Cyril Brosset
Des interprétations erronées
Des consommateurs dont la connexion Internet avait été coupée ont vu leur demande de réparation rejetée par des juges de proximité. Certains de ces magistrats non professionnels ne reconnaissent pas l'obligation de résultat qui incombe aux fournisseurs d'accès à Internet (FAI). La jurisprudence est pourtant claire.
En matière de responsabilité des fournisseurs d'accès à Internet (FAI), les jugements se suivent et ne se ressemblent pas. Le site Internet Legalis.net vient de recenser plusieurs affaires pour lesquelles des juges de proximité ont rendu des décisions parfois contradictoires.
Certains magistrats appliquent la responsabilité de plein droit qui pèse sur les fournisseurs d'accès à Internet. Ils confirment, en effet, que le FAI est entièrement responsable du non-fonctionnement de la connexion Internet chez l'abonné, que le problème lui soit imputable directement ou qu'il ait pour origine l'erreur d'un sous-traitant. C'est le cas notamment lorsque le problème est imputable à France Télécom, qui gère la partie terminale de la ligne téléphonique (la boucle locale) ainsi que la procédure de dégroupage.
Étrangement, d'autres jugements, rendus dans des juridictions différentes, ne suivent pas cette logique.
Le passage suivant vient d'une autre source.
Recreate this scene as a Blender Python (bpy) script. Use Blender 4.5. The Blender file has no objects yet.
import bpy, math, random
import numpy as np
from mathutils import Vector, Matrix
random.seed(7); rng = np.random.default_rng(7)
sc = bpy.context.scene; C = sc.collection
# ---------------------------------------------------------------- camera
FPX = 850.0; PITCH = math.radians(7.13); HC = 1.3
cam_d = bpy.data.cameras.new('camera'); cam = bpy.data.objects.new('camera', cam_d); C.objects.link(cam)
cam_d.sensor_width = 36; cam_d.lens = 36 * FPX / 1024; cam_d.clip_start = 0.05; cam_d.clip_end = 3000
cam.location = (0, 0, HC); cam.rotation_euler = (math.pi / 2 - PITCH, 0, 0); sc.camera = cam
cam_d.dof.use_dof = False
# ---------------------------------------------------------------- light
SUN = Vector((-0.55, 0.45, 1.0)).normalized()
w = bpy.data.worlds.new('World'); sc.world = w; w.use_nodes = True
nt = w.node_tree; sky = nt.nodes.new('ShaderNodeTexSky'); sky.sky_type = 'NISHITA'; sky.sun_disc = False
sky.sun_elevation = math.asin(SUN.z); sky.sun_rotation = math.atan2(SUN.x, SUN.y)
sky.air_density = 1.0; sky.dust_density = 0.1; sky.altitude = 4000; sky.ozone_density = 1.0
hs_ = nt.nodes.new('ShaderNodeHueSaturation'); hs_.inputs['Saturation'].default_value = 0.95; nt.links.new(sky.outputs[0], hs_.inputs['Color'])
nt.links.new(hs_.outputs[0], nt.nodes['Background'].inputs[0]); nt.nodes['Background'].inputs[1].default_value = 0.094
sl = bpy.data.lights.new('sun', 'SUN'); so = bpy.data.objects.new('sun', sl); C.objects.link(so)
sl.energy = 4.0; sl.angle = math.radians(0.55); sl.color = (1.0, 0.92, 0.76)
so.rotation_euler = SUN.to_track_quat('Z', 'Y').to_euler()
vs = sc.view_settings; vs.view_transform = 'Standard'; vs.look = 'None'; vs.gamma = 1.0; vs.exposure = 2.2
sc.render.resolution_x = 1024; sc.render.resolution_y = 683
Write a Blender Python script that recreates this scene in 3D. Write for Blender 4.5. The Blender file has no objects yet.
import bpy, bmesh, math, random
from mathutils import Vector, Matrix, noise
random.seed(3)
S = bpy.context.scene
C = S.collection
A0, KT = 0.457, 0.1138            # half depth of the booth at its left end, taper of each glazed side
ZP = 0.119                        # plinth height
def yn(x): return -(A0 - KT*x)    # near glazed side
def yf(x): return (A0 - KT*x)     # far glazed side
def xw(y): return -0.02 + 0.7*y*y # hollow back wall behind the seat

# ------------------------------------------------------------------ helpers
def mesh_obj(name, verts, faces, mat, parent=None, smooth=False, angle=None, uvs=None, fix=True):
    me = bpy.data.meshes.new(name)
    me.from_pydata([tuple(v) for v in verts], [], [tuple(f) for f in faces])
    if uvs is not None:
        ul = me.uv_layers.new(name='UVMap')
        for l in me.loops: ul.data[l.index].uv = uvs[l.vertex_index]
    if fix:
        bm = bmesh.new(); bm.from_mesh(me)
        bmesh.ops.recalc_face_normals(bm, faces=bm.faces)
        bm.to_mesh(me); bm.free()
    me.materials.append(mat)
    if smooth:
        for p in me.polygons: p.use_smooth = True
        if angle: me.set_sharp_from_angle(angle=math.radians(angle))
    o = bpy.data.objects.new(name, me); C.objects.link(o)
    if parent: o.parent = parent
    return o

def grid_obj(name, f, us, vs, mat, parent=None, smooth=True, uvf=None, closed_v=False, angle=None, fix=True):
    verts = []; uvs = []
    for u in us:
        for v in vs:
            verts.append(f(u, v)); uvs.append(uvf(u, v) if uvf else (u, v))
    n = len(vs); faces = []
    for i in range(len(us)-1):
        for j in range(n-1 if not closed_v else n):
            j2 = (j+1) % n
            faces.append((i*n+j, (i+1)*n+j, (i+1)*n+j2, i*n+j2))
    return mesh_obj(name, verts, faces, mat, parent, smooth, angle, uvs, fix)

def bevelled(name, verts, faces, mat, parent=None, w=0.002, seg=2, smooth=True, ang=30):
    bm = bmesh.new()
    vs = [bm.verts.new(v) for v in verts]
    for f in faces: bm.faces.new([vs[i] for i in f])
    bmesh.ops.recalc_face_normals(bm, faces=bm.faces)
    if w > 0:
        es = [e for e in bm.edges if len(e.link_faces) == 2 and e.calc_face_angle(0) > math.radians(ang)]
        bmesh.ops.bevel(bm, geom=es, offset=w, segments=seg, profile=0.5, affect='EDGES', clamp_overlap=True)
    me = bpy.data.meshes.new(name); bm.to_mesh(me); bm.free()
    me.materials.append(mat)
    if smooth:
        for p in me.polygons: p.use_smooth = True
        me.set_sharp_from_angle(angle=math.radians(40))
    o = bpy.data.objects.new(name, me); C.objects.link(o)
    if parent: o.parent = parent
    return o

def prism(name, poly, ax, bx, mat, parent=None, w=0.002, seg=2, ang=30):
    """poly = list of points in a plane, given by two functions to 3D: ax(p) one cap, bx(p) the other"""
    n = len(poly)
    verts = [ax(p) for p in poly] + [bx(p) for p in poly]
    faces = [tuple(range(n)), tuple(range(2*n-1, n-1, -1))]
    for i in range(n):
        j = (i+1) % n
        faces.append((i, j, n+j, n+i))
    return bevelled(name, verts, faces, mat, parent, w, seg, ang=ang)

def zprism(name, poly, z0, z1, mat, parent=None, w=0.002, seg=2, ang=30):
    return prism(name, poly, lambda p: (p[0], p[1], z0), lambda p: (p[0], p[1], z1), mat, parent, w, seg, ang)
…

Le tribunal de Bordeaux (Gironde), notamment, a considéré dans une affaire similaire que, si l'opérateur Free était tenu à une obligation de résultat en ce qui concerne la partie dont il a la maîtrise, il n'aurait qu'une obligation de moyens lorsqu'il demande à France Télécom d'effectuer des démarches pour son compte.
Responsabilité de plein droit des FAI
Une interprétation audacieuse, si ce n'est erronée, de la législation. L'UFC-Que Choisir a obtenu plusieurs décisions qui confirment la responsabilité de plein droit du FAI. Seuls les cas de force majeure, le fait d'un tiers « imprévisible et insurmontable » ou une faute de la victime peuvent exonérer l'opérateur de sa responsabilité. Une décision du tribunal de grande instance de Paris du 26 juin 2007 à l'encontre de Free justement, dont l'UFC-Que Choisir est à l'initiative, est particulièrement claire sur le sujet. Dans son délibéré, le magistrat précise que « en facturant l'intégralité des prestations sans émettre préalablement de réserves, il [le FAI] souscrit à une obligation de résultat ». Le juge précise par ailleurs que les problèmes techniques imputés par Free à France Télécom n'étant ni « imprévisibles » ni « insurmontables », Free ne peut s'exonérer de sa responsabilité. La Cour de cassation, dans un arrêt du 8 novembre 2007 (procédure engagée par l'UFC-Que Choisir à l'encontre du fournisseur d'accès AOL) a également confirmé cette obligation de résultat incombant aux FAI.
La fin du juge de proximité ?
Les juges de proximité, chargés de régler les litiges de moins de 4 000 euros, sont des magistrats non professionnels qui, face à l'argumentation des professionnels, oublient parfois les règles de droit. Mieux vaut donc ne pas se laisser impressionner, d'autant que leur décision n'est pas susceptible d'appel (il est toutefois possible de se pourvoir en cassation). D'ailleurs, ces magistrats pourraient disparaître. Le ministère de la Justice envisagerait de suivre les préconisations du rapport Guinchard qui propose de supprimer la juridiction de proximité et de confier ces litiges à de vrais magistrats issus des tribunaux d'instance.